- Description of the task -
In the entries below, count each line holding the word "pixels". Answer with the total alone.

- Raw data -
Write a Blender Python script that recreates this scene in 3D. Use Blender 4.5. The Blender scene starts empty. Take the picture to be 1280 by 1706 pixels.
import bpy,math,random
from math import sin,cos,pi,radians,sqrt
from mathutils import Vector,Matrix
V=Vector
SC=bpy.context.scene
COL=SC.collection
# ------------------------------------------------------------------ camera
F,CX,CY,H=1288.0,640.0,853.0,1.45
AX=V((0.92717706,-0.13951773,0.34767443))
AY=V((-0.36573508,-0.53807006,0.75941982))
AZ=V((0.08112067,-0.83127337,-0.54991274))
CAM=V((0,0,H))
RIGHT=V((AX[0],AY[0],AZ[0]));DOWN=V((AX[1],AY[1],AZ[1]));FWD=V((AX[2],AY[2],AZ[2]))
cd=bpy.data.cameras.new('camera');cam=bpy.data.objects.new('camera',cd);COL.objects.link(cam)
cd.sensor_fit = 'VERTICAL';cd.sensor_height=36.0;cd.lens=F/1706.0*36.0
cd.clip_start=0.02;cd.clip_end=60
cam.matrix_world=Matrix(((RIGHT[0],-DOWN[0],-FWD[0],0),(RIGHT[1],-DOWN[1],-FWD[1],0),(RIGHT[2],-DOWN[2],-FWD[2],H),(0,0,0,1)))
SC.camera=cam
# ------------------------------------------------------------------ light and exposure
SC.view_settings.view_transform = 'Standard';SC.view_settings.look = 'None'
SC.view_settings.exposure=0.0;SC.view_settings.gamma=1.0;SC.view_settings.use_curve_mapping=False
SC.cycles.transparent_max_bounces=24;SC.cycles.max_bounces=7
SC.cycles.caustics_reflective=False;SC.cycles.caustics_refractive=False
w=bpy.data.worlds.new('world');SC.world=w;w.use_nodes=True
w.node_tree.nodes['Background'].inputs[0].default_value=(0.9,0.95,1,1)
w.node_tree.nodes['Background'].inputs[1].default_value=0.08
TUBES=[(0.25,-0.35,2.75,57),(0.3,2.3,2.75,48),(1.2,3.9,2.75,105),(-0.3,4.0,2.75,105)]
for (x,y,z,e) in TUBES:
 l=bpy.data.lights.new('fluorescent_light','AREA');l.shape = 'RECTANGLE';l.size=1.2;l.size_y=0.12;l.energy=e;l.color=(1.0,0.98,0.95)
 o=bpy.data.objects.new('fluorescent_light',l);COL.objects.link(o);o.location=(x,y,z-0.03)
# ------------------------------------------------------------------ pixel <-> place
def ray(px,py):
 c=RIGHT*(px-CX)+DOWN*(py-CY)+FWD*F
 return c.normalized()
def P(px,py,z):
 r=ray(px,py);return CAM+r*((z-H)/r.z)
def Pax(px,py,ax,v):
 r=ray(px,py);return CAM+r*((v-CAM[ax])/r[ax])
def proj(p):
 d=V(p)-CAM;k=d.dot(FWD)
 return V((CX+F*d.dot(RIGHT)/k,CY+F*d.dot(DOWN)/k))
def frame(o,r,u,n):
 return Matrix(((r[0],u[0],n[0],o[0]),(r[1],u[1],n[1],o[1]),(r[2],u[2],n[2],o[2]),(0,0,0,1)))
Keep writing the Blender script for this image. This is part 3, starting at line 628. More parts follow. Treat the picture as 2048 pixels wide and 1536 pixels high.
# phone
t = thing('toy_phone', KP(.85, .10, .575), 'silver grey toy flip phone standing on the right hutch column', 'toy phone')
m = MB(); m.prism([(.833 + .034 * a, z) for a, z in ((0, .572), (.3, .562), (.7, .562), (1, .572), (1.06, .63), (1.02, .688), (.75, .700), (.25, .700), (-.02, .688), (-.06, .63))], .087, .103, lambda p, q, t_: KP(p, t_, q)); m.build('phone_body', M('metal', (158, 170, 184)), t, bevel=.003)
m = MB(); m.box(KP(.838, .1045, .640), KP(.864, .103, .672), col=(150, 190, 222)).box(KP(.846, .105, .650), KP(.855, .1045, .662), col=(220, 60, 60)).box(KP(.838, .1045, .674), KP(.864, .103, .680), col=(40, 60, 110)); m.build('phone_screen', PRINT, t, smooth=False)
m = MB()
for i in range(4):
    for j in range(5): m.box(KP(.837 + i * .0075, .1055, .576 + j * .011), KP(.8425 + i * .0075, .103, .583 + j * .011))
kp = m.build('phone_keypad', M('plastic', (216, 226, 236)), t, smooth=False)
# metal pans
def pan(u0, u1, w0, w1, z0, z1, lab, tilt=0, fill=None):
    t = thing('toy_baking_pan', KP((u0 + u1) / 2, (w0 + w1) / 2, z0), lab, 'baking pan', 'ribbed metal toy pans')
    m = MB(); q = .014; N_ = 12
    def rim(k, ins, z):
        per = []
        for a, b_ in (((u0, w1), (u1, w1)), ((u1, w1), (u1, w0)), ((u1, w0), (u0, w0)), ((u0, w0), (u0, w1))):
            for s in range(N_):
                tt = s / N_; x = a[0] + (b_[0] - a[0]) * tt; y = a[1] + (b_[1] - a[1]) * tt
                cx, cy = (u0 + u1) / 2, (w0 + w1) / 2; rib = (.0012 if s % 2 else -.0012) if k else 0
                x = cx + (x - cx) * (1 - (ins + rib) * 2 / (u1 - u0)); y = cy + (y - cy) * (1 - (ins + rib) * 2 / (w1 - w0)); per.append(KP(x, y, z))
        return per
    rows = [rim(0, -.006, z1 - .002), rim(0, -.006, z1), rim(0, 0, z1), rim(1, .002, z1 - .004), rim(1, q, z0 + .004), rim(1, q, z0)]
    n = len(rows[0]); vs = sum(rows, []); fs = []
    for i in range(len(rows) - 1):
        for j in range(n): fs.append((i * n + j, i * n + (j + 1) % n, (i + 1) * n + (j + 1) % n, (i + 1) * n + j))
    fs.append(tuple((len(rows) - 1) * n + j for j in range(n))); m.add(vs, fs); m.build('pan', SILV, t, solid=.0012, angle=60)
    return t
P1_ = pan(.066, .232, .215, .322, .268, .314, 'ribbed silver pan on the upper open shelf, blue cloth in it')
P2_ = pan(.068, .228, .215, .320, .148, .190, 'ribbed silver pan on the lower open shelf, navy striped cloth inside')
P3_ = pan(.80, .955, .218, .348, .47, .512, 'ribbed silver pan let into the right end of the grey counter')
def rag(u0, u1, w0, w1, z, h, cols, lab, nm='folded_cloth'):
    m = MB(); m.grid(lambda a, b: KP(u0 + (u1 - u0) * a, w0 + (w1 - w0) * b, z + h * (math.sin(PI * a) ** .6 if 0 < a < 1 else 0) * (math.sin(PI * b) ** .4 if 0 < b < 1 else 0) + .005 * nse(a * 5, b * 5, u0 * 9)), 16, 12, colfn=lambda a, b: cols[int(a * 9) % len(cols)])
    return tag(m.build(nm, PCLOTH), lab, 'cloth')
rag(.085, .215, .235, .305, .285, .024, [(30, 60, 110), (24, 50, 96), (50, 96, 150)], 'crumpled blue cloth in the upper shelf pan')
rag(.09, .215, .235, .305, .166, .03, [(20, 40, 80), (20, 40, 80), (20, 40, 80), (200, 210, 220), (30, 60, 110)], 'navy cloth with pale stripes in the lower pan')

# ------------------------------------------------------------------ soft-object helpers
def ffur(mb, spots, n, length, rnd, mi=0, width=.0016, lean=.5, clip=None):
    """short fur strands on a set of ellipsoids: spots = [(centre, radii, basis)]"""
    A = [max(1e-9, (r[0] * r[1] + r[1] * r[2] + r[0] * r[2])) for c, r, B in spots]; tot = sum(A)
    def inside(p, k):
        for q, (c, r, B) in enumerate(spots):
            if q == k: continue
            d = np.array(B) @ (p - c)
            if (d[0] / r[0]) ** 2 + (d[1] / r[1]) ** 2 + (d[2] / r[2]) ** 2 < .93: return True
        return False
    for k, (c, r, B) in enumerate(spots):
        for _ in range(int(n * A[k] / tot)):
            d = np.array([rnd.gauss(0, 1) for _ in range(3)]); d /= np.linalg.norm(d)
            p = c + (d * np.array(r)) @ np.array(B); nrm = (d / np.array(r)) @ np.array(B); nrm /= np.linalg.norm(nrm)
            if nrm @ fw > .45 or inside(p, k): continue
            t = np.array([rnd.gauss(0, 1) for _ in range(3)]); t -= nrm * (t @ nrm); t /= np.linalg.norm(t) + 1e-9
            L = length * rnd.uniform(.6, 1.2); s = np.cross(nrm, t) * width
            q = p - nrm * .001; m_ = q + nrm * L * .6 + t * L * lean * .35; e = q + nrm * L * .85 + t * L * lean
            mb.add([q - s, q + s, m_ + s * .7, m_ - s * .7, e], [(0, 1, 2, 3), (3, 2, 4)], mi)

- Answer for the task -
2